Croatian House of Culture – 6. 5. u 6.00 p.m.
Zagreb Youth Theatre, Zagreb, Croatia
Jon Fosse: NIGHT SINGS ITS SONGS
Directed by: Dino Mustafić, translated by: Stephanie Jamnicky and Dora Maček, dramaturge: Željka Udovičić, set design: Dragutin Broz, costume design: Doris Kristić, music: Frano Đurović, scenic movement: Damir Klemenčić, light design: Aleksandar Cavlek, photographer: Demirel Pašalić
Cast: Nina Violić (Young Woman), Frano Mašković (Young Man), Doris Šarić Kukuljica (Mother), Damir Šaban (Father), Danijel Ljuboja (Baste)
First night: 15. 2. 2008. Duration: 90 min.


Norwegian author Jon Fosse (Haugesund, 1959) made his literary debut with the postmodernist novel Red, black in 1983, and by the middlle of 1990 when he debuted as a playwright, he was already acknowledged as an essayist, poet and prose writer. During the last ten or so years he wrote some thirty-odd dramas, recognizable for their sparing, minimalistic expression, through which he dissects the relationships in the closed microworlds of families. Ostermeier's production of his drama The Name is usually considered as the crucial moment of Fosse's entrance on the world stage; the play's first public performance took place in the year 2000, as a co-production by Berlin's Schaubuhne and the Salzburg Festival. Since then, Fosse's plays have been translated into more than forty languages, and each year some one hundred stages the world over are setting scenes for their production. Their author has in the meantime been awarded a series of reputable prizes (the Norwegian Ibsen Prize, the Austrian Nestroy Award and others), but he also won the flattering "title" of being the new Ibsen, with which his countrymen honored him.
The drama Night Sings Its Songs had its first public performance in 1997, and in 2004 German director Romuald Karmaker made a movie based on this play. The Croatian premiere bears the signature of Dino Mustafić, a director from Bosnia and Herzegovina, theater pedagogue as well as restorer and manager of the prominent Sarajevo Festival MESS. On occasion of the Rijeka Festival in 2006, Mustafić was guest with Sarajevo's Chamber Theater 55 production of Helver's Night, which along with three actor awards won the Audience's First Prize.
In a room, one evening, two persons are doomed to the horror of a mutual solitariness.
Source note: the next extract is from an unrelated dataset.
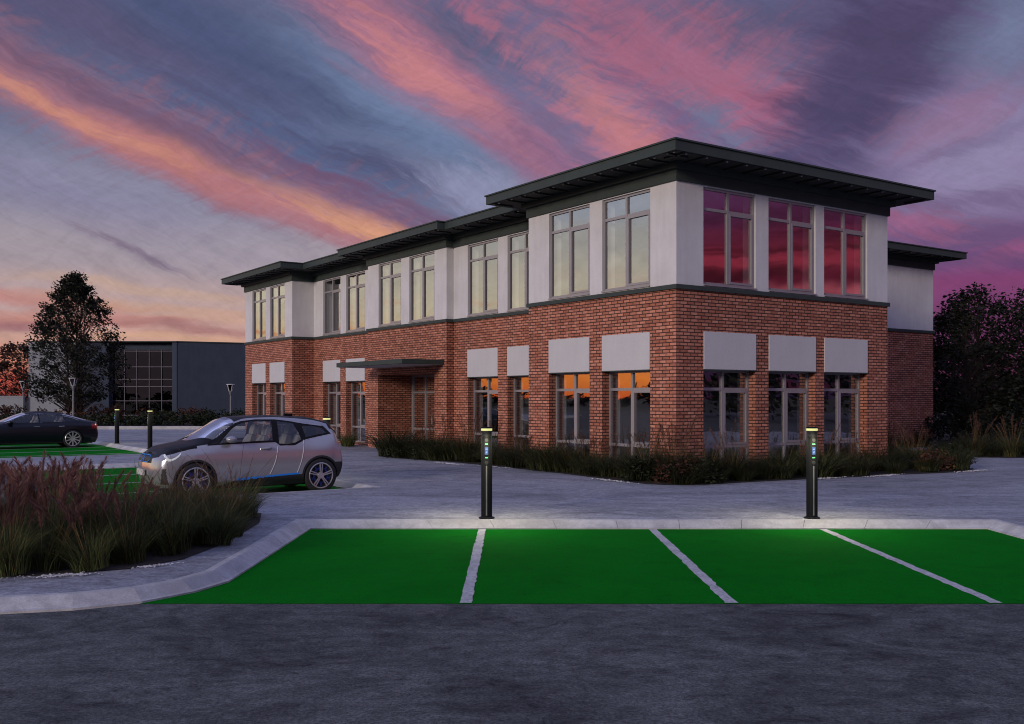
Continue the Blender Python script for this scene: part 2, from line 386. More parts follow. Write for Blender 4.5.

He cannot go out, she cannot stay in. They are connected by the same intensity of a desperate attempt to cross the thresholds of their own hindrances. And while he has been writing sentences that nobody wants to read for months, she has found a lover. Lost in the gaps that emerge through words and are thus emptied in a language that takes away its substances and brings upon them the physical pain of being together, she and he are the heroes of an absent reality. The reality manifested in newspaper crime columns. For some, Jon Fosse's drama Night Sings Its Songs is a study on depression, while for others it depicts the tragic banality of everyday life. But, for one and the other, in this present-day world of immeasurable risks, Fosse is one of those rare writers who manage to precisely outline the scattered landscapes of the human soul.